## EXTRACTED MATERIAL
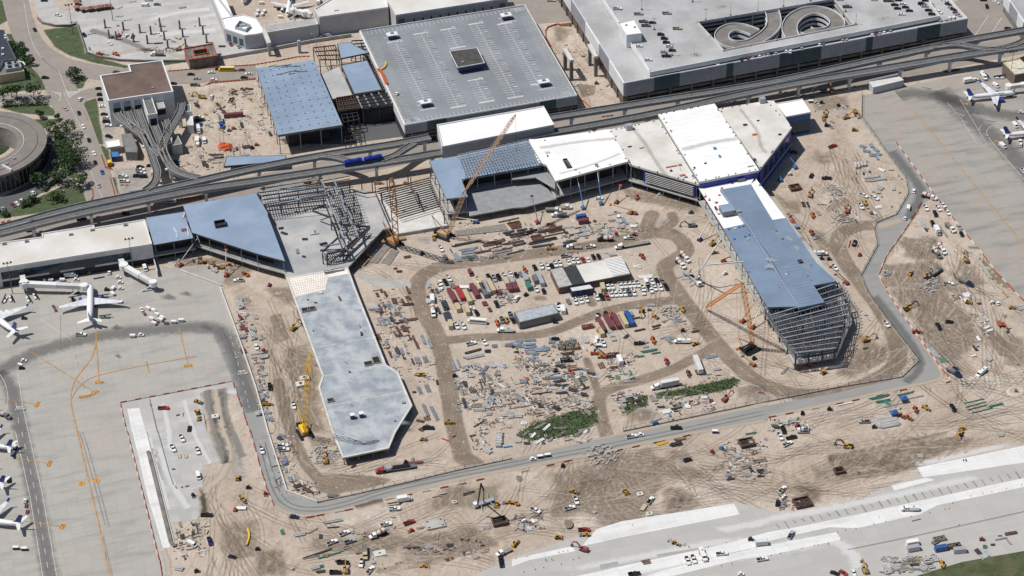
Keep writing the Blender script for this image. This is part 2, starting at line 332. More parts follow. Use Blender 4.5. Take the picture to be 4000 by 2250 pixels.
def groove(t,pts,hw,d):
 P=PL(t,*pts);wj=window(P,8);x,y=XX[wj],YY[wj];q=np.full(x.shape,1e9)
 for a,b in zip(P,P[1:]): q=np.minimum(q,seg_d(x,y,a,b))
 HZ[wj] += -d*np.clip((hw+.9-q)/.9,0,1)+d*.35*np.exp(-((q-hw-2.2)/1.1)**2)
groove('33',(660,275,900,225,1300,130,1500,95,1820,30),1.2,2.2);groove('13',(1250,1400,1500,1370,1900,1290,2200,1195,2440,1135),.6,1.6)
groove('23',(0,1360,200,1290,640,1215),1.3,1.8);groove('13',(1290,735,1440,715),.8,1.4);groove('12',(130,290,215,560),.3,.6);groove('13',(560,60,640,200),.4,.5);groove('02',(2160,1310,2161,1311),.4,.2)
# ================================================================ PAVED SURFACES
def slabmat(name,base,panel=6.1,pv=.06,stain=(.2,.19,.18),stamt=.4,joint=.12,px=None,tint=None):
 m,k=newmat(name,.88);p=k.pos();x,y,z=k.xyz(p);py=panel;px=px or panel
 fx=k.math('DIVIDE',x,px);fy=k.math('DIVIDE',y,py)
 wn=k.node("ShaderNodeTexWhiteNoise",noise_dimensions='2D');k.l.new(k.comb(k.math('FLOOR',fx),k.math('FLOOR',fy)),wn.inputs[0])
 jx=k.math('ABSOLUTE',k.math('SUBTRACT',k.math('FRACT',fx),.5));jy=k.math('ABSOLUTE',k.math('SUBTRACT',k.math('FRACT',fy),.5))
 j=k.rng(k.math('MAXIMUM',jx,jy),.47,.5,0,joint)
 big=k.noise(p,.02,4,.6);st=k.noise(k.comb(k.math('MULTIPLY',x,.35),k.math('MULTIPLY',y,1.6)),.09,4,.65)
 col=k.mix(k.rng(wn.outputs[0],0,1),tuple(v*(1-pv) for v in base),tuple(v*(1+pv) for v in base))
 if tint: col=k.mix(k.rng(big,.45,.7,0,.5),col,tint)
 col=k.mix(k.rng(st,.45,.75,0,stamt),col,stain);col=k.mix(k.rng(k.noise(p,.5,3,.6),.5,.8,0,.2),col,stain)
 col=k.mix(j,col,(.12,.11,.10));k.l.new(col,k.b.inputs[0]);return m
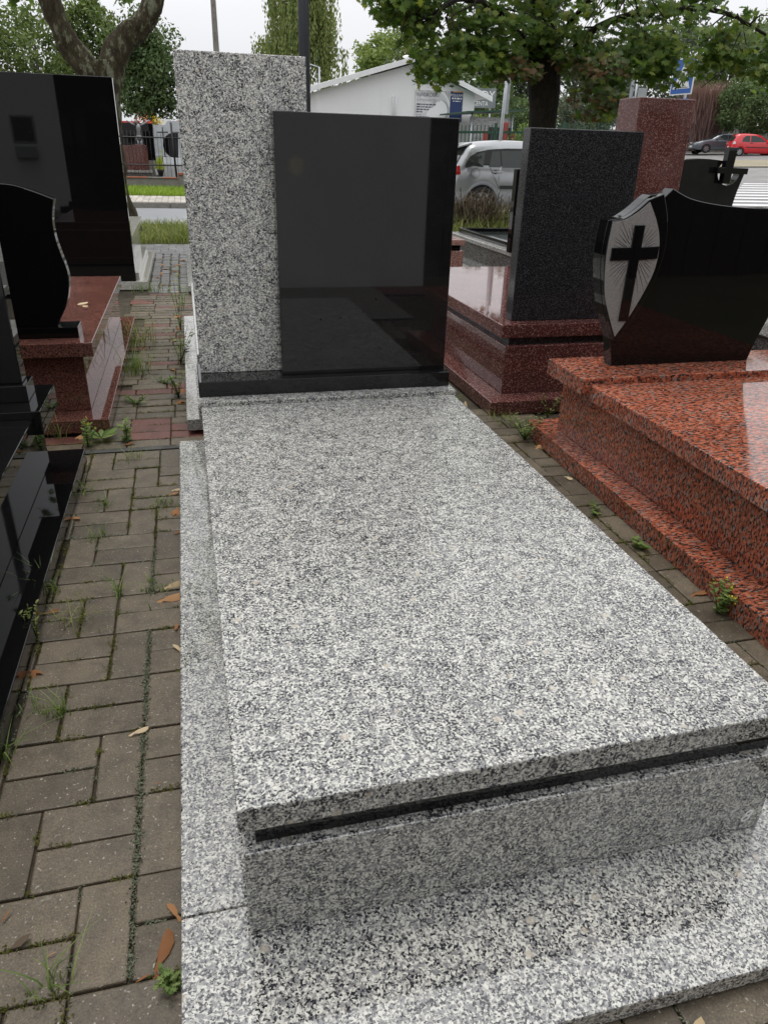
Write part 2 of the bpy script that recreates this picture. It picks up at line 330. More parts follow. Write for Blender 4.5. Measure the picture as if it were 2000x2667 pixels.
def smooth_spline(pts, n=6):
    out = []; N = len(pts)
    for i in range(N-1):
        p0, p1, p2, p3 = pts[max(i-1, 0)], pts[i], pts[i+1], pts[min(i+2, N-1)]
        for k in range(n):
            t = k/n; out.append(tuple(.5*(2*b+(-a+c)*t+(2*a-5*b+4*c-d)*t*t+(-a+3*b-3*c+d)*t**3) for a, b, c, d in zip(p0, p1, p2, p3)))
    return out+[tuple(pts[-1])]
def text(parent, name, mat, s, loc, size, rot=(R(90), 0, 0), ext=.002, align='LEFT', shear=0, sx=1):
    c = bpy.data.curves.new(name, 'FONT'); c.body = s; c.size = size; c.extrude = ext; c.align_x = align; c.shear = shear; c.materials.append(MATS[mat])
    t = bpy.data.objects.new(name, c); COL.objects.link(t); bpy.context.view_layer.update()
    me = bpy.data.meshes.new_from_object(t.evaluated_get(bpy.context.evaluated_depsgraph_get())); bpy.data.objects.remove(t); me.materials.clear()
    o = link(name, me, mat, parent, rel(parent, loc) if parent else loc); o.rotation_euler = rot; o.scale = (sx, 1, 1)
    if len(s) > 1: o['kind'] = 'stuff'
    return o
def np_mesh(name, V, F, tint=None, mat=None):
    me = bpy.data.meshes.new(name); V = np.asarray(V, np.float32); F = np.asarray(F, np.int32); k = F.shape[1]
    me.vertices.add(len(V)); me.vertices.foreach_set('co', V.ravel()); me.loops.add(F.size); me.loops.foreach_set('vertex_index', F.ravel())
    me.polygons.add(len(F)); me.polygons.foreach_set('loop_start', np.arange(0, F.size, k, dtype=np.int32)); me.polygons.foreach_set('loop_total', np.full(len(F), k, np.int32))
    me.update(calc_edges=True)
    if tint is not None:
        a = me.attributes.new('tint', 'FLOAT', 'POINT'); a.data.foreach_set('value', np.asarray(tint, np.float32))
    if mat: me.materials.append(MATS[mat])
    return me
def rand_frames(n, up=None, upw=0.):
    z = rng.normal(size=(n, 3))
    if up is not None: z = z/np.linalg.norm(z, axis=1, keepdims=True)*(1-upw)+np.asarray(up)*upw
    z /= np.linalg.norm(z, axis=1, keepdims=True)+1e-9
    a = rng.normal(size=(n, 3)); x = np.cross(a, z); x /= np.linalg.norm(x, axis=1, keepdims=True)+1e-9
    return x, np.cross(z, x), z
MAPLE = np.array([(0, -.5), (.10, -.22), (.34, -.34), (.30, -.12), (.52, .02), (.30, .10), (.28, .26), (.12, .16), (0, .52), (-.12, .16), (-.28, .26), (-.30, .10), (-.52, .02), (-.30, -.12), (-.34, -.34), (-.10, -.22)])
LEAF = np.array([(0, -.5), (.22, -.1), (.16, .25), (0, .5), (-.16, .25), (-.22, -.1)])
def leaf_cloud(name, C, size, shape=LEAF, up=None, upw=0., mat=None, frames=None, tintmul=None, cup=.12):
    C = np.asarray(C); n = len(C); k = len(shape); x, y, z = frames or rand_frames(n, up, upw)
    s = (size*rng.uniform(.65, 1.25, n))[:, None, None]; sh = np.vstack([[(0, 0)], shape])
    curl = (np.abs(sh[:, 0])*1.0+sh[:, 1]**2*.6)*cup
    V = C[:, None, :]+s*(sh[None, :, :1]*x[:, None, :]+sh[None, :, 1:]*y[:, None, :]-curl[None, :, None]*z[:, None, :])
    o = (np.arange(n)*(k+1))[:, None, None]; tri = np.array([(0, 1+i, 1+(i+1) % k) for i in range(k)])[None]
    t = rng.uniform(0, 1, n) if tintmul is None else np.clip(rng.normal(.5, .22, n)+tintmul, 0, 1)
    return np_mesh(name, V.reshape(-1, 3), (o+tri).reshape(-1, 3), np.repeat(t, k+1), mat)
def blades(C, h, w, lean=.5, seg=3, az=None):
    """curved grass blades: arrays of verts / quads"""
    n = len(C); az = rng.uniform(0, 2*np.pi, n) if az is None else az; h = h*rng.uniform(.5, 1.2, n); ln = lean*rng.uniform(.2, 1.3, n)*h
    d = np.stack([np.cos(az), np.sin(az), 0*az], 1); s = np.stack([-np.sin(az), np.cos(az), 0*az], 1); V = []
    for k in range(seg+1):
        t = k/seg; ww = w*(1-t**1.6)+.0002
        c = C+d*(ln*t*t)[:, None]+np.array([0, 0, 1])*(h*(t-.25*t*t*lean))[:, None]
        V += [c-s*ww/2, c+s*ww/2]
    V = np.stack(V, 1); o = (np.arange(n)*(2*seg+2))[:, None, None]
    q = np.array([(2*k, 2*k+1, 2*k+3, 2*k+2) for k in range(seg)])[None]
    return V.reshape(-1, 3), (o+q).reshape(-1, 4), np.repeat(rng.uniform(0, 1, n), 2*seg+2)
def grass_obj(name, mat, C, h, w, lean=.5, parent=None):
    V, F, t = blades(np.asarray(C, float), h, w, lean); return link(name, np_mesh(name, V, F, t, mat), None, parent)
def gz(x, y=0): return .046*max(0., x-7.)        # the land climbs gently to the right

# ================================================================ SETTING
def sheet(name, mat, polys, z=0., nx=1):
    """flat sheets draped on the land; polys are lists of (x,y)"""
    bm = bmesh.new()
    for p in polys: bm.faces.new([bm.verts.new((x, y, gz(x)+z)) for x, y in p])
    bmesh.ops.recalc_face_normals(bm, faces=bm.faces[:])
    for f in bm.faces:
        if f.normal.z < 0: f.normal_flip()
    o = link(name, bm, mat); return props(o, kind='structure')
def strip(name, mat, x0, x1, y0, y1, z, step=2.):
    xs = [x0]+[x for x in np.arange(math.ceil(x0/step)*step, x1, step) if x > x0]+[x1]
    if x0 < 7 < x1: xs = sorted(set(xs+[7.]))
    return sheet(name, mat, [[(a, y0), (b, y0), (b, y1), (a, y1)] for a, b in zip(xs, xs[1:])], z)
strip('ground', 'earth', -150, 260, -60, 260, -.03, 10)
strip('road', 'asphalt_wet', -80, 9., 13.9, 17.72, .0)
lot = strip('parking_lot', 'asphalt_pale', 9., 130, 13.2, 150, .004, 6)
# az-40 frame used for what lies up the hill to the right
A40 = R(40.5); e1 = Vector((math.sin(A40), math.cos(A40))); e2 = Vector((math.cos(A40), -math.sin(A40)))
def hill(d, s): p = e1*d+e2*s; return (p.x, p.y)
sheet('verge', 'sand_verge', [[hill(45, -7), hill(45, 30), hill(56, 30), hill(56, -9)]], .05)
for k in range(9):
    d = 21+k*1.15
    o = sheet('crossing_stripe', 'paint_line', [[hill(d, -.6), hill(d, 5), hill(d+.55, 5), hill(d+.55, -.6)]], .012); o.parent = lot; del o['kind']
bed = strip('pavement', 'soil', -1.6, 3.0, -2.6, 11.05, -.012)
# paving: pairs of bricks laid across, then one laid along, staggered from row to row
PB = bm_box(-.1012, .1012, -.0518, .0518, -.03, 0, .004, 2); VB = bm_box(-.1062, .1062, -.0494, .0494, -.03, 0, .004, 2); pv = bpy.data.meshes.new('paver'); VB.to_mesh(pv); VB.free(); pv.materials.append(MATS['paver_grey']); pm = bpy.data.meshes.new('paver'); PB.to_mesh(pm); PB.free(); pm.materials.append(MATS['paver_grey'])
pmr = pm.copy(); pmr.materials.clear(); pmr.materials.append(MATS['paver_red'])
joints = []
def paver(x, y, rot, red=False, name='paver', me=None, jz=.003):
    o = bpy.data.objects.new(name, me or (pmr if red else pv if rot else pm)); COL.objects.link(o); o.parent = bed
    o.location = (x+random.uniform(-.0015, .0015), y+random.uniform(-.0015, .0015), .0+random.uniform(-jz, jz*.6)-.001)
    o.rotation_euler = (random.uniform(-.009, .009), random.uniform(-.009, .009), (R(90) if rot else 0)+random.uniform(-.008, .008)+(math.pi if random.random() < .5 else 0)); return o
def under(x, y):
    if -.06 < x < 1.15 and -.23 < y < 2.45: return True
    if x < -.60 and y < 2.42 or x < -.64: return True
    if x > 1.74 and y < 2.46 or x > 1.80 and y > 2.9: return True
    if 1.15 < x and y > 2.95 or 1.15 < x < 1.8 and y < .15 and y > -.25: return True
    return False
CX, CY = .1037, .2175
shifts = [0, 1, 0, 1, 0, -1, 0, 1, 0, -1, 0, 1, 0, -1, 0, 1, 0, -1]
for r in range(-4, 14):
    y0 = -.006+r*CY
    if y0 > 2.45: break
    off = shifts[r % len(shifts)]; yc = y0+CY/2
    for k in range(-5, 8):
        xv = -.315+(3*k+off)*CX
        if not under(xv+CX/2, yc): paver(xv+CX/2, yc, True); joints += [(xv, y0, xv, y0+CY), (xv+CX, y0, xv+CX, y0+CY)]
        for j in (0, 1):
            xc = xv+CX*2; yy = y0+CY*(.25+.5*j)
            if not under(xc, yy): paver(xc, yy, False); joints.append((xc-CX, yy-CY/4, xc+CX, yy-CY/4))
# red and grey bricks on the path beyond the dark edging strip
for r in range(39):
    yy = 2.70+r*.1085; off = random.choice((0, .04, -.03, .02)) if r > 3 else 0
    for k in range(-1, 3):
        xc = -.475+k*.2075+off
        if yy > 2.86 and xc < -.50: continue
        if xc < -.80 or xc > -.0: continue
        paver(xc, yy, False, red=(r in (1, 2) and k > 0) or (r in (8, 9) and random.random() < .8) or random.random() < .13)
        joints.append((xc-CX, yy-.054, xc+CX, yy-.054))
for k, xc in enumerate((1.3, 1.51, 1.72)):
    for j in range(3): paver(xc+.03*j, 2.66+j*.108, False)
strip('edging_strip', 'concrete_dark', -.62, -.115, 2.605, 2.65, .001)
sb = bm_box(-.046, .046, -.046, .046, -.03, 0, .012, 2); sm = bpy.data.meshes.new('sett'); sb.to_mesh(sm); sb.free(); sm.materials.append(MATS['sett_grey'])
for r in range(29):
    for k in range(4):
        paver(-.37+k*.101+random.uniform(-.008, .008), 7.0+r*.1005, random.random() < .5, name='sett', me=sm, jz=.006)
gm = pm.copy(); gm.materials.clear(); gm.materials.append(MATS['sett_grey'])
for r in range(5):
    for k in range(4): paver(-.62+k*.207+(.1 if r % 2 else 0), 9.97+r*.212, True, me=gm); paver(-.52+k*.207+(.1 if r % 2 else 0), 9.97+r*.212, True, me=gm)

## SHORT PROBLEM
Each line in the listing above that contains "parts" should be copied.

## PROBLEM SOLUTION
Keep writing the Blender script for this image. This is part 2, starting at line 332. More parts follow. Use Blender 4.5. Take the picture to be 4000 by 2250 pixels.
Write part 2 of the bpy script that recreates this picture. It picks up at line 330. More parts follow. Write for Blender 4.5. Measure the picture as if it were 2000x2667 pixels.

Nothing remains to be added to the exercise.